Write out each line of the listing as it stands, without the images.

===== STORED DATA =====

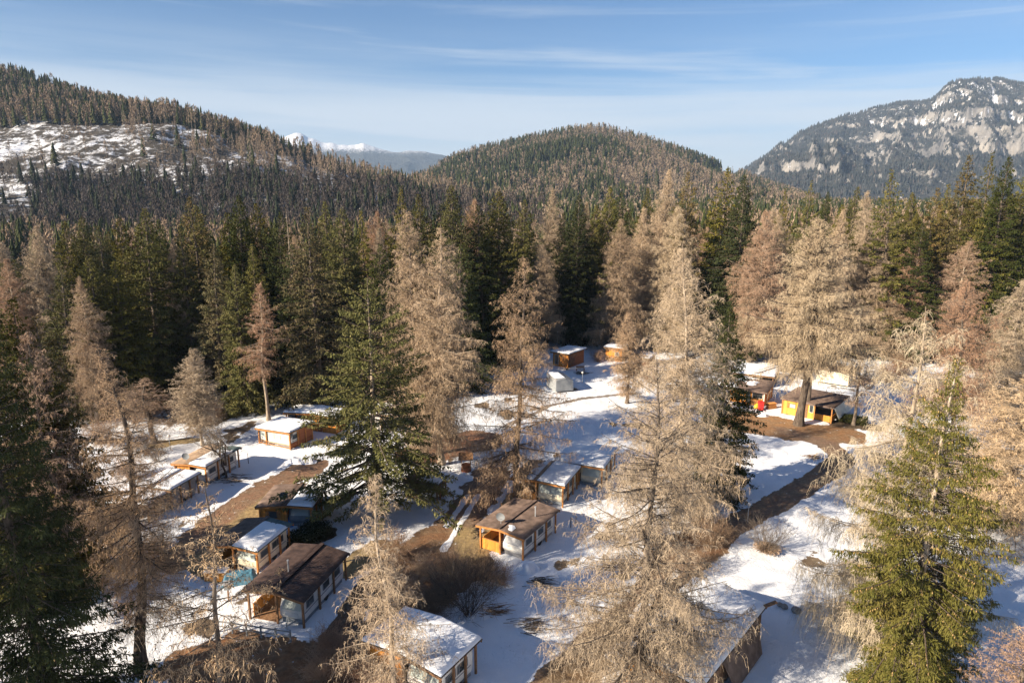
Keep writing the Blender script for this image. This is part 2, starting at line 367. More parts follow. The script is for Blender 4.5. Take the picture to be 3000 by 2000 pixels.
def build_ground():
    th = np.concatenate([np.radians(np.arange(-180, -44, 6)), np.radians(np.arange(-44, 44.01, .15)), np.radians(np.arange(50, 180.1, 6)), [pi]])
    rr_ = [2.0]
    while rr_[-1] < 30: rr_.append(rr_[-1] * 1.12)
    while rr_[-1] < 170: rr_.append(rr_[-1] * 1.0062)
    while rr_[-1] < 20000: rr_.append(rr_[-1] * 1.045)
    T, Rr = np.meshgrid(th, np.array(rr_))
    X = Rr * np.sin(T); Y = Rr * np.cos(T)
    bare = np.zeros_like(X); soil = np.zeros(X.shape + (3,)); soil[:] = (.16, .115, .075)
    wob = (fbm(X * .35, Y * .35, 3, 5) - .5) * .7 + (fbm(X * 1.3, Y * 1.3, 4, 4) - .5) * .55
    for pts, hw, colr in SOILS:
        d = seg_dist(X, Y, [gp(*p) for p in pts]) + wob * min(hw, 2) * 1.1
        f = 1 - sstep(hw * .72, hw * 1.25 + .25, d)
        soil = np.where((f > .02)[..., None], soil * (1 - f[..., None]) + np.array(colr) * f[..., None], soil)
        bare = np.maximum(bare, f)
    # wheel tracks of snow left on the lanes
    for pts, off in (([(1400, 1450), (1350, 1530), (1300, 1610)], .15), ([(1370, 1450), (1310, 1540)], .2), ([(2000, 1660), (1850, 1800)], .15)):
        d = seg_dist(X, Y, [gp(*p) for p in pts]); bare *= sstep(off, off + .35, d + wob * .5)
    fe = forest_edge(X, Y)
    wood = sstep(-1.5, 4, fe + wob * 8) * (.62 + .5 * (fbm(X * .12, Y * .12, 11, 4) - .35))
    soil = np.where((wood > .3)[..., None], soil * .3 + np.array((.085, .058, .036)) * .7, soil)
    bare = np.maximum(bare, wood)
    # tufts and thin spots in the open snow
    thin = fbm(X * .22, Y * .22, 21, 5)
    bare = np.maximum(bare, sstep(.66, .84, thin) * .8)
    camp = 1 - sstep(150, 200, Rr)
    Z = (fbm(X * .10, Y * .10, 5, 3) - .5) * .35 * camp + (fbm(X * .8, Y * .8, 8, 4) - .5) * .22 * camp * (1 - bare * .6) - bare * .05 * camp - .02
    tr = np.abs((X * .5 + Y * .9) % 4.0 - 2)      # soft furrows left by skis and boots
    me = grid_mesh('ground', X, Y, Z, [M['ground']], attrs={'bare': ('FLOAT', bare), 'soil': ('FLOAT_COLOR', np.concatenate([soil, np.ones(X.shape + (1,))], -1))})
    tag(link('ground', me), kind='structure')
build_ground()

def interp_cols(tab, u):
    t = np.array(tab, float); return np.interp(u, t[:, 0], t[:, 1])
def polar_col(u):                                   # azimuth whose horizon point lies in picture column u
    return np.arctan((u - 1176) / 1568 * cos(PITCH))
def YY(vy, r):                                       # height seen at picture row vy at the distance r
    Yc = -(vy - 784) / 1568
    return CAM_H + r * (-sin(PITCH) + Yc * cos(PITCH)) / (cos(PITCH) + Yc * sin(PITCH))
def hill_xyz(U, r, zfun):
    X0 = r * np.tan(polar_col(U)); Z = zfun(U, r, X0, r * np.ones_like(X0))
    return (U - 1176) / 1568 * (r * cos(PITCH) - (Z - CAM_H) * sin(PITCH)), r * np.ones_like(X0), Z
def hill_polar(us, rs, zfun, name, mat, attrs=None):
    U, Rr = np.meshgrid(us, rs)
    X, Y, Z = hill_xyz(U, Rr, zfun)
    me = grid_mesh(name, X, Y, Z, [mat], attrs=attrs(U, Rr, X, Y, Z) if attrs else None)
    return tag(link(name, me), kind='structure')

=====

▶ **RESPONSE**:
Keep writing the Blender script for this image. This is part 2, starting at line 367. More parts follow. The script is for Blender 4.5. Take the picture to be 3000 by 2000 pixels.
def build_ground():
    th = np.concatenate([np.radians(np.arange(-180, -44, 6)), np.radians(np.arange(-44, 44.01, .15)), np.radians(np.arange(50, 180.1, 6)), [pi]])
    rr_ = [2.0]
    while rr_[-1] < 30: rr_.append(rr_[-1] * 1.12)
    while rr_[-1] < 170: rr_.append(rr_[-1] * 1.0062)
    while rr_[-1] < 20000: rr_.append(rr_[-1] * 1.045)
    T, Rr = np.meshgrid(th, np.array(rr_))
    X = Rr * np.sin(T); Y = Rr * np.cos(T)
    bare = np.zeros_like(X); soil = np.zeros(X.shape + (3,)); soil[:] = (.16, .115, .075)
    wob = (fbm(X * .35, Y * .35, 3, 5) - .5) * .7 + (fbm(X * 1.3, Y * 1.3, 4, 4) - .5) * .55
    for pts, hw, colr in SOILS:
        d = seg_dist(X, Y, [gp(*p) for p in pts]) + wob * min(hw, 2) * 1.1
        f = 1 - sstep(hw * .72, hw * 1.25 + .25, d)
        soil = np.where((f > .02)[..., None], soil * (1 - f[..., None]) + np.array(colr) * f[..., None], soil)
        bare = np.maximum(bare, f)
    # wheel tracks of snow left on the lanes
    for pts, off in (([(1400, 1450), (1350, 1530), (1300, 1610)], .15), ([(1370, 1450), (1310, 1540)], .2), ([(2000, 1660), (1850, 1800)], .15)):
        d = seg_dist(X, Y, [gp(*p) for p in pts]); bare *= sstep(off, off + .35, d + wob * .5)
    fe = forest_edge(X, Y)
    wood = sstep(-1.5, 4, fe + wob * 8) * (.62 + .5 * (fbm(X * .12, Y * .12, 11, 4) - .35))
    soil = np.where((wood > .3)[..., None], soil * .3 + np.array((.085, .058, .036)) * .7, soil)
    bare = np.maximum(bare, wood)
    # tufts and thin spots in the open snow
    thin = fbm(X * .22, Y * .22, 21, 5)
    bare = np.maximum(bare, sstep(.66, .84, thin) * .8)
    camp = 1 - sstep(150, 200, Rr)
    Z = (fbm(X * .10, Y * .10, 5, 3) - .5) * .35 * camp + (fbm(X * .8, Y * .8, 8, 4) - .5) * .22 * camp * (1 - bare * .6) - bare * .05 * camp - .02
    tr = np.abs((X * .5 + Y * .9) % 4.0 - 2)      # soft furrows left by skis and boots
    me = grid_mesh('ground', X, Y, Z, [M['ground']], attrs={'bare': ('FLOAT', bare), 'soil': ('FLOAT_COLOR', np.concatenate([soil, np.ones(X.shape + (1,))], -1))})
    tag(link('ground', me), kind='structure')
build_ground()

def interp_cols(tab, u):
    t = np.array(tab, float); return np.interp(u, t[:, 0], t[:, 1])
def polar_col(u):                                   # azimuth whose horizon point lies in picture column u
    return np.arctan((u - 1176) / 1568 * cos(PITCH))
def YY(vy, r):                                       # height seen at picture row vy at the distance r
    Yc = -(vy - 784) / 1568
    return CAM_H + r * (-sin(PITCH) + Yc * cos(PITCH)) / (cos(PITCH) + Yc * sin(PITCH))
def hill_xyz(U, r, zfun):
    X0 = r * np.tan(polar_col(U)); Z = zfun(U, r, X0, r * np.ones_like(X0))
    return (U - 1176) / 1568 * (r * cos(PITCH) - (Z - CAM_H) * sin(PITCH)), r * np.ones_like(X0), Z
def hill_polar(us, rs, zfun, name, mat, attrs=None):
    U, Rr = np.meshgrid(us, rs)
    X, Y, Z = hill_xyz(U, Rr, zfun)
    me = grid_mesh(name, X, Y, Z, [mat], attrs=attrs(U, Rr, X, Y, Z) if attrs else None)
    return tag(link(name, me), kind='structure')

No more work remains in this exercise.